児童ポルノ・児童買春・児童福祉法・監護者わいせつ・不同意わいせつ・強制わいせつ・青少年条例・不正アクセス禁止法・わいせつ電磁的記録弁護人 奥村徹弁護士の見解(弁護士直通050-5861-8888 sodanokumurabengoshi@gmail.com)

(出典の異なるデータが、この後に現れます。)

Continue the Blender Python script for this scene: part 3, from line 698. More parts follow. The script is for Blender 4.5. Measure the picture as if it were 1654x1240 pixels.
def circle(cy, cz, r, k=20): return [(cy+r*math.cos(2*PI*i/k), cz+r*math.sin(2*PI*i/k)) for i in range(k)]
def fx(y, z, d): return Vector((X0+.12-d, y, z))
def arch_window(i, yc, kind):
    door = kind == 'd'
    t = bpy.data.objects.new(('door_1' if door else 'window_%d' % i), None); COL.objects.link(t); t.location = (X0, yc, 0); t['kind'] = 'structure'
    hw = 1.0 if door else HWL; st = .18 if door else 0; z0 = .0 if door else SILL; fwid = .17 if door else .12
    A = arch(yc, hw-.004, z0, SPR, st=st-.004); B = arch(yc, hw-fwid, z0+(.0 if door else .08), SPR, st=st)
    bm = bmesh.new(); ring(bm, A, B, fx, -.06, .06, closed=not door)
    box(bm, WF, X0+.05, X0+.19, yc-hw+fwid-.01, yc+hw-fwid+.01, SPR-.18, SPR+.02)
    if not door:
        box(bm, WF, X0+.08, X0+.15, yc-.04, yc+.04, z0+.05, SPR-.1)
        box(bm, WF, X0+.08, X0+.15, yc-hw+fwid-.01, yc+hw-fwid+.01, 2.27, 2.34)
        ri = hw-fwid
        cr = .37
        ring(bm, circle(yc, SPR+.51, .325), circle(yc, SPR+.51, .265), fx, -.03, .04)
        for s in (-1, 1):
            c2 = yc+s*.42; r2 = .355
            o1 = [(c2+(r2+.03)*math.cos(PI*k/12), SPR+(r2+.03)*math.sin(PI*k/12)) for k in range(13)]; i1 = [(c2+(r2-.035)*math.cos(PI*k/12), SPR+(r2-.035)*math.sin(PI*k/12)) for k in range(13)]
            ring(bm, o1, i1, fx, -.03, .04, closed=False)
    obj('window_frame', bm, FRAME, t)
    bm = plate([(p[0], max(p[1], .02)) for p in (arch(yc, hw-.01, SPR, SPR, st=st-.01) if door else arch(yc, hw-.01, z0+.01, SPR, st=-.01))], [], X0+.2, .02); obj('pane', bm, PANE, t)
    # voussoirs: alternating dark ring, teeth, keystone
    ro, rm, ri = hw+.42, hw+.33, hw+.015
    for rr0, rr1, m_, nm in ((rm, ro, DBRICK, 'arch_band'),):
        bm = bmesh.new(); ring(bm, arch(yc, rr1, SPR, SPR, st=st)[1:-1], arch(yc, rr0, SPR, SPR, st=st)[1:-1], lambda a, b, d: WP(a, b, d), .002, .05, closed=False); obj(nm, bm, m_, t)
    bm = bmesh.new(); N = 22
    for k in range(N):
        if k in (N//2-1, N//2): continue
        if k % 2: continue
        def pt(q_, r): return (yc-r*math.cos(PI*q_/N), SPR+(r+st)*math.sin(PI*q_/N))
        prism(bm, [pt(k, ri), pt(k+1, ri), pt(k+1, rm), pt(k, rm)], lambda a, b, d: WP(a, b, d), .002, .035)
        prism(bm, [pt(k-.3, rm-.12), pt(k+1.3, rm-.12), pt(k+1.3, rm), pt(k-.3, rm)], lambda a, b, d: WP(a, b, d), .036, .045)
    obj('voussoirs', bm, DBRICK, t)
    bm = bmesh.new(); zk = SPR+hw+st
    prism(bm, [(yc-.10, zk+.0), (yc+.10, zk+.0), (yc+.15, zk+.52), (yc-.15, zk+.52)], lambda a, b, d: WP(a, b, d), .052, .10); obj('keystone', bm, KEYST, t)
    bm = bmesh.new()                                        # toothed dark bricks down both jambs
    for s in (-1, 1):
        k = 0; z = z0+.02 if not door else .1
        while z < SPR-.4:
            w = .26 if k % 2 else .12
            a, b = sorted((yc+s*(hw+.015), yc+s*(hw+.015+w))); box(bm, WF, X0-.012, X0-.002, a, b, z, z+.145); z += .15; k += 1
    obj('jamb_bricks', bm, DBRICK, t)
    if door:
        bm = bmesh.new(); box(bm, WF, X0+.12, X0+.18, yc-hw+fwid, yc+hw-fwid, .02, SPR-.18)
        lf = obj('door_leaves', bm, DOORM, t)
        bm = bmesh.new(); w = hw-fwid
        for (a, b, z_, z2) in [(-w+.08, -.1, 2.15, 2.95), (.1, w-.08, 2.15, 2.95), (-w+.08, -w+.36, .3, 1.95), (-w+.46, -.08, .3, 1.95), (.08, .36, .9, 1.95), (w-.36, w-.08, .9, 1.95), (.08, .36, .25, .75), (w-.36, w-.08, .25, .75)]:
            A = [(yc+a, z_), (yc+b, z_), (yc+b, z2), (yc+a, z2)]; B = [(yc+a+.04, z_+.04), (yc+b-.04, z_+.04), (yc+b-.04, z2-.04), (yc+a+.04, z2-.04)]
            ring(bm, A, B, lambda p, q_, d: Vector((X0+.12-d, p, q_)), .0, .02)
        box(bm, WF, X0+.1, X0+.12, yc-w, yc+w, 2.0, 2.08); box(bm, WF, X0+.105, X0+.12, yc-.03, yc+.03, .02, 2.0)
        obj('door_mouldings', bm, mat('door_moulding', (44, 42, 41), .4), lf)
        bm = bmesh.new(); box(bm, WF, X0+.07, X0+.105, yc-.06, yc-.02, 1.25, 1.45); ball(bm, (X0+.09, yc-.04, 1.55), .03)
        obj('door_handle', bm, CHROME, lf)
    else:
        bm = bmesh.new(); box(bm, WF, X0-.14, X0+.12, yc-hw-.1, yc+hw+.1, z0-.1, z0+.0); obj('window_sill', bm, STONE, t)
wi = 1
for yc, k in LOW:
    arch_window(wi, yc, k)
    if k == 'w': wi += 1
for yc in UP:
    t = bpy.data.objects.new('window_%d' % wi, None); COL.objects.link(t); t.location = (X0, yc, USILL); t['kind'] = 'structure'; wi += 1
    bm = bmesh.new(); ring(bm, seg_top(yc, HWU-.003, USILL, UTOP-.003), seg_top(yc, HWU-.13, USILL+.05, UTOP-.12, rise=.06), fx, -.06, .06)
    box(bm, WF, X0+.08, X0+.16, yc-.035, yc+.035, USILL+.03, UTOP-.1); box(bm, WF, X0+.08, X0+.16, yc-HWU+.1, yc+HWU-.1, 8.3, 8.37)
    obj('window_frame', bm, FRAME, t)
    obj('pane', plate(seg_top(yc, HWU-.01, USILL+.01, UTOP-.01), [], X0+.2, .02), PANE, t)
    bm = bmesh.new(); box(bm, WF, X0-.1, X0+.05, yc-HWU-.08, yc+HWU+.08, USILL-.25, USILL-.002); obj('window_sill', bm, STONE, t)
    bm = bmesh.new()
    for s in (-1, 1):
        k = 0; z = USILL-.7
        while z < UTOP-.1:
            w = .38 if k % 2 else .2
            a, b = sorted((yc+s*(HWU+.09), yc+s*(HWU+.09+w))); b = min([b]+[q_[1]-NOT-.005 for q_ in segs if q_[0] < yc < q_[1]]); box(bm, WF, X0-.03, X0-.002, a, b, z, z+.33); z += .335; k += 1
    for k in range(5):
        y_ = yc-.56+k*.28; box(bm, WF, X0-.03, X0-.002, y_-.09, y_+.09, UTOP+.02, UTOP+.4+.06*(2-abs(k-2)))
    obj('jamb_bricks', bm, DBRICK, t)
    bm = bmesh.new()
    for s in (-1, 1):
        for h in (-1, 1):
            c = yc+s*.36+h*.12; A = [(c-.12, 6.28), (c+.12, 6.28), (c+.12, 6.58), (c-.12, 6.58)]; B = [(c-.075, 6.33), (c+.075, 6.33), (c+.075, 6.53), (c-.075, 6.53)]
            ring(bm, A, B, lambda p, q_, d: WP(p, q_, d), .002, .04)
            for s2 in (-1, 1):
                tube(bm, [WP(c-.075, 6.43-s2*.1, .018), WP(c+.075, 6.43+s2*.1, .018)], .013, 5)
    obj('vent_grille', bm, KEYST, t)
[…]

性犯罪・福祉犯(監護者わいせつ罪・強制わいせつ罪・児童ポルノ・児童買春・青少年条例・児童福祉法)の被疑者(犯人側)の弁護を担当しています。専門家向けの情報を発信しています。

児童ポルノ販売目的製造罪の量刑

 起訴3罪、余罪30罪くらいの被告人とお話しする機会があって、当人の予想する量刑を聞いたら
    刑事さんによれば、
    「懲役10月〜1年 執行猶予3年くらい。実刑は聞いたことがない」というので
    それくらいだと思います。
と言ってました。

 その刑事さんに悪気はないのかもしれないけれど、そんなに軽いことはないと思います。
    国選弁護人とよく相談するように
    量刑もよく調べてもらうように
    慎重に審理してもらうように
    証拠はよく検討するように
アドバイスしました。

    懲役10月〜1年 執行猶予3年くらい。
だと、末端の販売犯よりも軽いよね。

 
 販売者(非撮影者)が販売目的でダビングすること・印刷することは販売目的製造罪に他ならないのですが、これは滅多に立件されません。
 製造罪については、被害児童がどこの誰という人定事項が特定ができないと立件されていると理解されている方がいるかもしれませんが、それは誤解です。
 個人的法益説においても、児童ポルノ製造罪の立件に、必ずしも、氏名や本籍による被害児童の特定は必要ありません。必要なのは、年齢(18才未満)と、甲・乙を区別する特定(人相・着衣・身体的特徴など)です。被害児童の人定が取れなくても販売罪で立件しているのだから、製造罪も可能です。

 ある製造事犯の例では、犯人らは出会い系サイトやモデル募集掲示板で児童のビデオのモデルを募集して、
被害児童らは律儀に履歴書を持参して、「契約書」や「誓約書」や「報酬振込先」を書かされて撮影に臨んでいたので、製造者宅を捜索したとたんに、被害児童も特定されたことがありました。